### Problem to solve
Pictures are not part of the copy. Retype the lines from the first one through the line that contains "R_ = math.radians".

### Supplied data
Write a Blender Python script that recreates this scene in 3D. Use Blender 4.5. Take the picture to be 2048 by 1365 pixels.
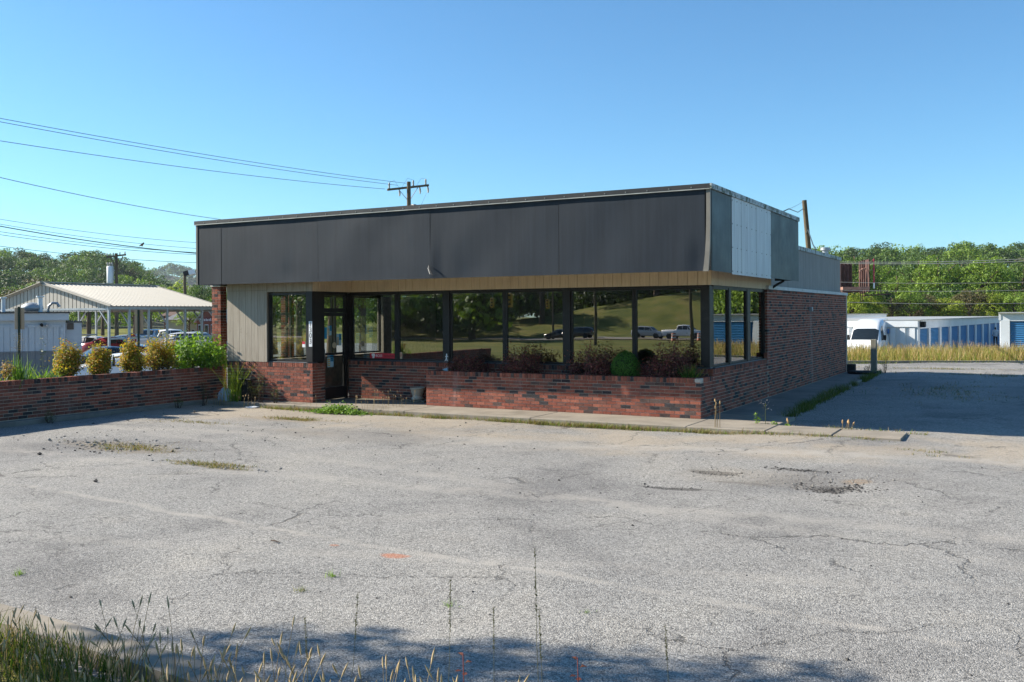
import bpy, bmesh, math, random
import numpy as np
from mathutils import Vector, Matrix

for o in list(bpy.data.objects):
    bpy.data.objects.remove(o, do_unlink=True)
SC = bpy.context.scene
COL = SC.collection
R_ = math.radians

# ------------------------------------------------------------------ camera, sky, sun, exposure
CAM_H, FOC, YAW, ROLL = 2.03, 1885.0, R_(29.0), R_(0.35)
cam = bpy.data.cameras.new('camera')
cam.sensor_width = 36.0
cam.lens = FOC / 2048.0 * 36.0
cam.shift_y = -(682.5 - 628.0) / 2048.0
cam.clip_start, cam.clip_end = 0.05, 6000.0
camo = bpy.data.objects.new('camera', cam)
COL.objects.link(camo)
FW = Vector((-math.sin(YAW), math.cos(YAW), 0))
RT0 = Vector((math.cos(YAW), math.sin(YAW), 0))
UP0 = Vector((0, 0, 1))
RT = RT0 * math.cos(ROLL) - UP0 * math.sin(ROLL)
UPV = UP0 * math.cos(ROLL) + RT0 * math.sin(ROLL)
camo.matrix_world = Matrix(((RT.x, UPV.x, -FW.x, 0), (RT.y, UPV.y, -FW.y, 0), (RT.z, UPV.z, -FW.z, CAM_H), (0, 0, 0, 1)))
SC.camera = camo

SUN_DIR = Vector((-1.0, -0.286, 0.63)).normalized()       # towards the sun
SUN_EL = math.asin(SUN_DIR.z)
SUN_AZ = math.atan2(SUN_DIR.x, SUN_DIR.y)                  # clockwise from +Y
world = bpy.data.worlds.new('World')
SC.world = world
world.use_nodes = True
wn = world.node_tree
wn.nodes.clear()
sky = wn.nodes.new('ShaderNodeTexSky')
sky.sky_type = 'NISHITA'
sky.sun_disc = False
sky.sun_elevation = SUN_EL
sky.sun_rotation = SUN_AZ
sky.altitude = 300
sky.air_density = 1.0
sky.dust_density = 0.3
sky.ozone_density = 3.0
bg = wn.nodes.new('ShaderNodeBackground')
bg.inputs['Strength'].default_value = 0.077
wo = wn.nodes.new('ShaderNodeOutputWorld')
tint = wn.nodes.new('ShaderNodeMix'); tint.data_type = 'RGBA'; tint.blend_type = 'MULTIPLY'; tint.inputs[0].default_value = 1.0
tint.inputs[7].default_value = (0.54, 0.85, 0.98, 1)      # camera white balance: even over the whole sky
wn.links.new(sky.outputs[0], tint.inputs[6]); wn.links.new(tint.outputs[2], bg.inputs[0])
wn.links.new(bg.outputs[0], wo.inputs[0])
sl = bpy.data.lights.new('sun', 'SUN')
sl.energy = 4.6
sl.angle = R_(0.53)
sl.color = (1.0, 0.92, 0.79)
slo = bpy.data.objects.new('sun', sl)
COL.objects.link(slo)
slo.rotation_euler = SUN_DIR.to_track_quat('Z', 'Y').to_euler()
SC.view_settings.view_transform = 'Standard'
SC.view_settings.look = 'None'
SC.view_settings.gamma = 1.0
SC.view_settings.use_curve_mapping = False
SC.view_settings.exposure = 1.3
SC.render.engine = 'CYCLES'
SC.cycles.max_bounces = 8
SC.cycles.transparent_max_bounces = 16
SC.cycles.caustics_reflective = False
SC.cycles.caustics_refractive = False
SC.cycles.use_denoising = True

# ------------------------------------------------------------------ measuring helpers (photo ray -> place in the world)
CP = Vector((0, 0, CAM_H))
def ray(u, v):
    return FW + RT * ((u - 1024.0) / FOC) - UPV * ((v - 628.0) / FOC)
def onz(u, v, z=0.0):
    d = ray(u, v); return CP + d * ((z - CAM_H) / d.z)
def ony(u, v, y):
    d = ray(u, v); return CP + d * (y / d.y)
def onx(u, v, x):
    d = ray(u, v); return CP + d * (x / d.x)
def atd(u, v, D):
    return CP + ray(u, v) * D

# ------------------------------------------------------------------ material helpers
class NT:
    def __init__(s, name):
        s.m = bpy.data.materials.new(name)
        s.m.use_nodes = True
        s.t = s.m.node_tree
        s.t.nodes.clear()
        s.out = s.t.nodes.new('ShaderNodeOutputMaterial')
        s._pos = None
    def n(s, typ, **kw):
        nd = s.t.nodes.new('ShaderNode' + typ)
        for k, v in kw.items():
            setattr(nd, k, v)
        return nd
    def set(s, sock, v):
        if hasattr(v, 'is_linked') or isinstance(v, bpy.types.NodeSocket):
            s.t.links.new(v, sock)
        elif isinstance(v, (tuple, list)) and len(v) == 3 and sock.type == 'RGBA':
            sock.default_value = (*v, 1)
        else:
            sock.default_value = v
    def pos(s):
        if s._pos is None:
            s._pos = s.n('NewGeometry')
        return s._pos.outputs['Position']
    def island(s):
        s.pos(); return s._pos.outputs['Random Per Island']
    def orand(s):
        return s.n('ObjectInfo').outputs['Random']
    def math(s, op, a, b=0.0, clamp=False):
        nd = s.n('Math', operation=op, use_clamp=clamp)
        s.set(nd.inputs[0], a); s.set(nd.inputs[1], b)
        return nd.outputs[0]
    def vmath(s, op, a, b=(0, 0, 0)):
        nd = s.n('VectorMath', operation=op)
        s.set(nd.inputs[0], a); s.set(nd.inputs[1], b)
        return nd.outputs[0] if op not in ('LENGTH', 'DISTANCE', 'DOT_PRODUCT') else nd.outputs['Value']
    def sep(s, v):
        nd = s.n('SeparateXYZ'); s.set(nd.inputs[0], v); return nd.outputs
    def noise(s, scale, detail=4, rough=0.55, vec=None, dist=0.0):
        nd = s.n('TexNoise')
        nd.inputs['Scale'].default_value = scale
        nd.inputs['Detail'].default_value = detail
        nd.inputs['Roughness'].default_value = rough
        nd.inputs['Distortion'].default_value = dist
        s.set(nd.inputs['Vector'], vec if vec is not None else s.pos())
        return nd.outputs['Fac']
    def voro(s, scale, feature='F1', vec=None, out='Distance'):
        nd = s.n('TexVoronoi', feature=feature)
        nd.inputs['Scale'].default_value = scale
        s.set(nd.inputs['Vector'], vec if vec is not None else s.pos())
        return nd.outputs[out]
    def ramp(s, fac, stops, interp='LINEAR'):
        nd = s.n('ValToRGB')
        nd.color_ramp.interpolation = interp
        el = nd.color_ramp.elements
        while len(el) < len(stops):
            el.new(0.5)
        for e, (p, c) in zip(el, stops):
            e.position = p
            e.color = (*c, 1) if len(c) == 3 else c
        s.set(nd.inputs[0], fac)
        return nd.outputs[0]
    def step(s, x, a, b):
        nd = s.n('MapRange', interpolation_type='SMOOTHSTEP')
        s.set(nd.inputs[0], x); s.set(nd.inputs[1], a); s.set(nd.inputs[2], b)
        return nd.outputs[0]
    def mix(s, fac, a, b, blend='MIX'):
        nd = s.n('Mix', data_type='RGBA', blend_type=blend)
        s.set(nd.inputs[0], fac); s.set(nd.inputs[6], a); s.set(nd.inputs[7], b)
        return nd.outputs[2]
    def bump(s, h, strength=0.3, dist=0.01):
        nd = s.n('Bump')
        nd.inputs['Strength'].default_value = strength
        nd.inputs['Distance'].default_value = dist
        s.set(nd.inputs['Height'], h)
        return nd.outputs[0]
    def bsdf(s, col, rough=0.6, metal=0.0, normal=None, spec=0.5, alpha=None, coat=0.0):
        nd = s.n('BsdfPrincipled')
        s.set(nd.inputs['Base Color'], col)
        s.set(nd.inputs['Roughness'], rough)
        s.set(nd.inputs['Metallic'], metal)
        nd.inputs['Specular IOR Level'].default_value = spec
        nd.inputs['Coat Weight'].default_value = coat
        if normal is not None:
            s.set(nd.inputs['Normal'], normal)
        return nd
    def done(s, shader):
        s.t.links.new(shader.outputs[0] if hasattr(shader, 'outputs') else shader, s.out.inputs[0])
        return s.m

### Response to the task
Write a Blender Python script that recreates this scene in 3D. Use Blender 4.5. Take the picture to be 2048 by 1365 pixels.
import bpy, bmesh, math, random
import numpy as np
from mathutils import Vector, Matrix

for o in list(bpy.data.objects):
    bpy.data.objects.remove(o, do_unlink=True)
SC = bpy.context.scene
COL = SC.collection
R_ = math.radians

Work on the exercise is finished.